Prior to the punching nuns fiasco and around the time Hitman vets were brooding over Agent 47′s newfound lust for big guns and bigger explosions, Sniper Challenge arrived singing a love-poem to the Hitman games of old. It was a potted glimpse at Absolution and proof positive that IO still knew what made a Hitman game tick. Sniper Challenge’s rooftop graveyard-to-be was the rudimentary paradigm of any good Hitman level: a 3D puzzle in which precision, patience and wits were the keys to success, not an itchy trigger finger. Snuggled up there on that Chicago rooftop with a silenced sniper rifle for company, it was as if Agent 47 hadn’t spent the last six years hunched over a bar wondering where all the good times went.
A gunshot to the head of trepidation
It certainly did a better job of soothing weathered fans than Absolution’s introductory level will, which sees 47 negotiate the bluntest of tutorials. ‘Go here. Kill him. Hide body. Bash X’, imparts a mystery voiceover before 47 snuffs out his long-term handler and provider-of-fun Diana. There’s not even a mission briefing to set things in motion.
Diana’s death was well-documented in the lead up to Absolution’s release but it’s had a more profound effect than you might have imagined, most notably in how the levels have been tweaked to reflect a story robbed of Diana’s knack for picking Agent 47 up and plonking him down somewhere else in the world under the banner of another contract.

Missions in Absolution unfold across two kinds of level: “classic” and “the other kind”. Time was you could mill around a Hitman level getting the lay of the land and forestalling a thousand blunders before putting a thoughtful plan into motion. That’s not always the case anymore. There are girls that need rescuing and hammy villains that need killing, and the result is only about half of Absolution’s levels play out like you might expect if you’re barreling in with fond memories of Blood Money in mind.

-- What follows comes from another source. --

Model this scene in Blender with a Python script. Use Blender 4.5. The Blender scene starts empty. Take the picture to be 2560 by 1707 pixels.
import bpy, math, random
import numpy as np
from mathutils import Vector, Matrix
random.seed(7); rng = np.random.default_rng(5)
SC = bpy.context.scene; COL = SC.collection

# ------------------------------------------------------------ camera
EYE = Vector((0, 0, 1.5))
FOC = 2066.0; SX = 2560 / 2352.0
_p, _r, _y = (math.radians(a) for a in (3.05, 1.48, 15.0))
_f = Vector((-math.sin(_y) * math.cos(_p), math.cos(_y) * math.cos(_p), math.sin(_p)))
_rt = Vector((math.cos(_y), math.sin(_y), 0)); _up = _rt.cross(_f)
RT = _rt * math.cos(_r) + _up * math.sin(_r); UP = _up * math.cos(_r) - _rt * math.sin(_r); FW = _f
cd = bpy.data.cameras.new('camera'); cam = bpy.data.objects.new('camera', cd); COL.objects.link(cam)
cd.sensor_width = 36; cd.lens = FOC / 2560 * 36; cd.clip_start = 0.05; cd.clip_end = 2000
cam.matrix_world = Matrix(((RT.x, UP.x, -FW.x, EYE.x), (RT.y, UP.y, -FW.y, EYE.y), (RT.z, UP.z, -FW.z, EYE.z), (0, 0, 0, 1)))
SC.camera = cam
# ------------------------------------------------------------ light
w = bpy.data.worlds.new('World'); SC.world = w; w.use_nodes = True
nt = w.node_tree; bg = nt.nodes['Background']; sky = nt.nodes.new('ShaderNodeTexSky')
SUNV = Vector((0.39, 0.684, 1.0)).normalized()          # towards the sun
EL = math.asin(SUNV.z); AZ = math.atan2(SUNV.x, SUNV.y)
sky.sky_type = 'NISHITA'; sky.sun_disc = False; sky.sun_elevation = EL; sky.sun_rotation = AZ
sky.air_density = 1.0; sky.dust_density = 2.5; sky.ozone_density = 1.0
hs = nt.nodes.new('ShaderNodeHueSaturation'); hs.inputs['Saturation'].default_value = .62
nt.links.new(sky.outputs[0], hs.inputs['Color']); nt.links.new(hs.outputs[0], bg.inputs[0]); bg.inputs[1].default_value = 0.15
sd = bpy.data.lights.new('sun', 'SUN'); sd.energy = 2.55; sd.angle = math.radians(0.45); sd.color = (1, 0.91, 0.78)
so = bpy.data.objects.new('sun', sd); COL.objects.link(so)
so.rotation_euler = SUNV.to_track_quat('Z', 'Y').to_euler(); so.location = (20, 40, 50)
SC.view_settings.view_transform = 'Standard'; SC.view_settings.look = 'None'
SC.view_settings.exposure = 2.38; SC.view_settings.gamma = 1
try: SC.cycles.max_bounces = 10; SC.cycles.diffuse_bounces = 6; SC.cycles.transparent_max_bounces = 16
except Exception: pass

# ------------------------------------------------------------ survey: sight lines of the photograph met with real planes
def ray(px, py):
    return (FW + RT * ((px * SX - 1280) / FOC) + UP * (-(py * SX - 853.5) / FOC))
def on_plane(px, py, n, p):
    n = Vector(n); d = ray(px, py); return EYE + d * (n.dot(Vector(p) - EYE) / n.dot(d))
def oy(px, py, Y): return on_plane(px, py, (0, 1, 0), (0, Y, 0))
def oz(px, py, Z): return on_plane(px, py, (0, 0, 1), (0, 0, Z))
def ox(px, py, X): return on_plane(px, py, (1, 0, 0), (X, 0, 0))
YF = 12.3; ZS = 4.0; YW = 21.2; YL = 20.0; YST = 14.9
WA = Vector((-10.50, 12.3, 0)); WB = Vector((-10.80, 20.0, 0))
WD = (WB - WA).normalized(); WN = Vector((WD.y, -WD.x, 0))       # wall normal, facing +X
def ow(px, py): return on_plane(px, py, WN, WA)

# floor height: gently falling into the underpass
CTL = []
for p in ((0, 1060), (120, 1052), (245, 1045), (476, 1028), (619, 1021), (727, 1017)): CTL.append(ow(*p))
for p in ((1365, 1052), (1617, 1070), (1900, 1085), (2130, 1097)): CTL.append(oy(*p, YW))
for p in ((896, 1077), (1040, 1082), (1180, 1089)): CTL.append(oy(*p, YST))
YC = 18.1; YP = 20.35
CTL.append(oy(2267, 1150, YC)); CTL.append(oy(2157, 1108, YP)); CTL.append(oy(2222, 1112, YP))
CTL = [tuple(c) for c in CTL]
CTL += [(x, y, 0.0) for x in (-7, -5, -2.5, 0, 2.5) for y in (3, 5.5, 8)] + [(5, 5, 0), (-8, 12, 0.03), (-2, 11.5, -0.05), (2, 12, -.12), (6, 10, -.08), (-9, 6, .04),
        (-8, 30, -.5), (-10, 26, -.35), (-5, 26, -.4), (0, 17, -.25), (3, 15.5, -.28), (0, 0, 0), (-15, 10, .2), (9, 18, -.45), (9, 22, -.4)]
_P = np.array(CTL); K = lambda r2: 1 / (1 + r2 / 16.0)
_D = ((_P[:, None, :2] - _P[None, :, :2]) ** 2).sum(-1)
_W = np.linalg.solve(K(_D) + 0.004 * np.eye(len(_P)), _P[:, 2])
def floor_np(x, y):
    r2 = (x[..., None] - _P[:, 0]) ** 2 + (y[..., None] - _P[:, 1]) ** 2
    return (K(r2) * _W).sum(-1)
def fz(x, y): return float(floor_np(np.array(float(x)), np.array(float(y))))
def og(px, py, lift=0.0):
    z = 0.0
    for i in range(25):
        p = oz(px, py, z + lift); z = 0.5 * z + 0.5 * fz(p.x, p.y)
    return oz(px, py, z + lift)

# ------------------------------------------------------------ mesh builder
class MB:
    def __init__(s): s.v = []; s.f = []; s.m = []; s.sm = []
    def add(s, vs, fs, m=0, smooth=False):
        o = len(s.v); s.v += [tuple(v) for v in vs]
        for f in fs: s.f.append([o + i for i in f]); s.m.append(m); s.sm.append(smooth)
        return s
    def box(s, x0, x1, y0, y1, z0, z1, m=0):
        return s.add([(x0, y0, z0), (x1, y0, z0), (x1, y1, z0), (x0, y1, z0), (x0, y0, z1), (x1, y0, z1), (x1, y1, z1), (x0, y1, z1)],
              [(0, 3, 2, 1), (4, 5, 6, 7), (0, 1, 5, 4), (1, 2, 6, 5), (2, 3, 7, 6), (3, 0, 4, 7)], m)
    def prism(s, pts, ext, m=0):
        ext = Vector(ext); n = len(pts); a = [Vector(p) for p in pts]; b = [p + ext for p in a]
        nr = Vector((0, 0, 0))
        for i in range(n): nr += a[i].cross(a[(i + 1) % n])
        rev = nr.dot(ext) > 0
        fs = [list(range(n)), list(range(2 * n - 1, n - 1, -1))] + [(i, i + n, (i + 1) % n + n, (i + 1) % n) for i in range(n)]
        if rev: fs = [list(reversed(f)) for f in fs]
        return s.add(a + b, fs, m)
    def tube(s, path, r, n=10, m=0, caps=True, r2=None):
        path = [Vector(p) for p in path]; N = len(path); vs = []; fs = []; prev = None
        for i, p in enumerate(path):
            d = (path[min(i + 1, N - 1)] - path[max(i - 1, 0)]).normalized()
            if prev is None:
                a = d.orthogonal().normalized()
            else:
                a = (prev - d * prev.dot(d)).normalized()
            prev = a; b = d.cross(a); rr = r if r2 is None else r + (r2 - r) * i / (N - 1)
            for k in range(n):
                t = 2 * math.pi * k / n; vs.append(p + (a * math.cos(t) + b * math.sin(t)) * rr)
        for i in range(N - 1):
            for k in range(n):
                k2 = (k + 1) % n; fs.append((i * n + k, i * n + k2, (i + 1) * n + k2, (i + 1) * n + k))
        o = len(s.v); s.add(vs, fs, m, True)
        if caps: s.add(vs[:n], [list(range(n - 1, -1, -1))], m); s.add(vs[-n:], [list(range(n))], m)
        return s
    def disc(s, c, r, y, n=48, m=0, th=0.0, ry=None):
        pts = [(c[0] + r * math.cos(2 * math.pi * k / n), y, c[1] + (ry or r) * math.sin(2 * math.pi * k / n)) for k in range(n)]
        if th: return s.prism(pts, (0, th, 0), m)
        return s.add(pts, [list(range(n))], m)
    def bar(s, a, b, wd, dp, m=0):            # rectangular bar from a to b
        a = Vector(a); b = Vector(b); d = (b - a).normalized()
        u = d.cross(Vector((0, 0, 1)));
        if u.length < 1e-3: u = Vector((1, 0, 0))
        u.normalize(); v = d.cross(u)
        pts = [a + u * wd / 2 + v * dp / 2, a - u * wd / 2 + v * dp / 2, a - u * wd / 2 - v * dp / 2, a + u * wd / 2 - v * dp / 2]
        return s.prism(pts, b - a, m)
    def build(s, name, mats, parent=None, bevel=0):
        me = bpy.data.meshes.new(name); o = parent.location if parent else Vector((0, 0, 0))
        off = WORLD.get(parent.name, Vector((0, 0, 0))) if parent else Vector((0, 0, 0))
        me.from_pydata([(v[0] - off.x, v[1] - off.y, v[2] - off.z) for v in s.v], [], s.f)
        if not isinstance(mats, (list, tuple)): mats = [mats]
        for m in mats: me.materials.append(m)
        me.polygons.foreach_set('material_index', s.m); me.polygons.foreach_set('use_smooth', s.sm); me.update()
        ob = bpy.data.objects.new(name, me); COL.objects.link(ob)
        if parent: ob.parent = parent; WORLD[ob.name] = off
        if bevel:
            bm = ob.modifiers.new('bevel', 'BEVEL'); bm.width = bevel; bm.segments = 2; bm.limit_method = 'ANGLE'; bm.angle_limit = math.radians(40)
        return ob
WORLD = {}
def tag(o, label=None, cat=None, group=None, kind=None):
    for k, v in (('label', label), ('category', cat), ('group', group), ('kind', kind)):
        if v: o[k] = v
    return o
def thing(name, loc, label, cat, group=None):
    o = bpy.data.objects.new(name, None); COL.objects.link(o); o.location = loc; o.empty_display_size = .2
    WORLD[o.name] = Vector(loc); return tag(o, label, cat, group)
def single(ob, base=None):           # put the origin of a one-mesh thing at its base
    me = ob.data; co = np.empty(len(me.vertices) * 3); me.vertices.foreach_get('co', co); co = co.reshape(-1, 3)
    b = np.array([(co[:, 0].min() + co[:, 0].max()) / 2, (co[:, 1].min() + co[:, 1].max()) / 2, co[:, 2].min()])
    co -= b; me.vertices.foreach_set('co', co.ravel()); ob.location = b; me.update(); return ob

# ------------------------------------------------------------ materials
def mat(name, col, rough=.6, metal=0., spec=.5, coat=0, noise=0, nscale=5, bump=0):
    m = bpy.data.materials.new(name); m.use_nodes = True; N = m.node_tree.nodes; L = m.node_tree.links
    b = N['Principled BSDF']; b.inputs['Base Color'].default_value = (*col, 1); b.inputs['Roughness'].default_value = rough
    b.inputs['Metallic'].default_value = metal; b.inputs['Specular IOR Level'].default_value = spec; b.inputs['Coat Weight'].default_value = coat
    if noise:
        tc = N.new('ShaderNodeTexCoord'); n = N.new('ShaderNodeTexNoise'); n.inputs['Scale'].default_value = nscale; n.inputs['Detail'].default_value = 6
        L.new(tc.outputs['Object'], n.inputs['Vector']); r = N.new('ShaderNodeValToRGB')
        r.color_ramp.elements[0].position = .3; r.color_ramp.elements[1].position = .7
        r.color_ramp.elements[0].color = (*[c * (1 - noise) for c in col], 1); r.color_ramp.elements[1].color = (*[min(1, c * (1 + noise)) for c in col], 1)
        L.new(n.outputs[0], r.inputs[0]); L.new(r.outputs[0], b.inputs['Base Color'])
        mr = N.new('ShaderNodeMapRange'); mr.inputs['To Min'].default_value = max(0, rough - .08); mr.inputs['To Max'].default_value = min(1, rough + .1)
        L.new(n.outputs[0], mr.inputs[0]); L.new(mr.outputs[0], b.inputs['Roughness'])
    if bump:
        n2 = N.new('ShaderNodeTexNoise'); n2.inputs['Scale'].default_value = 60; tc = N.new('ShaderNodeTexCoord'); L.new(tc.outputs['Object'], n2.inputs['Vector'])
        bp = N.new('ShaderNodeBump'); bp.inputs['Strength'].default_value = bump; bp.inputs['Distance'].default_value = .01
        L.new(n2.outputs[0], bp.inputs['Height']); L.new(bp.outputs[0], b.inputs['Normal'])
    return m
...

The good news is these classic levels, while more compact than those from Blood Money, still champion the freedom and black humour that marked the Hitman series out in a genre home to po-faced men like Sam Fisher, whose shadowy levels were little more than knotted gauntlets from A to B. There are 12 ways to kill the King of Chinatown, for example, and trying to fathom the systems in the more sweeping levels is still good fun.
The trouble is, Absolution’s 20 levels have been compartmentalised meaning there’s actually closer to 60 and only about half of these involve assassinating people. The rest are about getting to the next door – precisely the A to B gauntlets Hitman has never been about. With Diana gone, there’s a persistent friction between a more traditional videogame story and the un-Hitman levels designed to advance it, and those designed to cater to the storied gameplay. The trade-off, as you’d imagine, is these smaller levels are pulsing with detail. Few developers outside of Rockstar and Ubisoft’s Assassin’s Creed team can claim to have built worlds as elaborate as Absolution’s.

The influence of Kane & Lynch has bled in, for sure. It’s in the characters whose eccentricity can’t hope to mask their hollowness. It’s in the enthusiastic use of snazzy lighting effects. But it’s made its mark most measurably on Agent 47′s world, which is a sordid place of depravity and perversion painted in delicate strokes. A bustling bar in the deep south, a mechanic admitting his fear of nail clippings in a hotel lobby, a panicky stoner flushing his cannabis plant down the toilet as Chicago’s finest come thundering through the front door. From the rolling wheat fields to the throwaway conversations overheard on a busy train platform, one thing remains unchanged: this is a glorious world.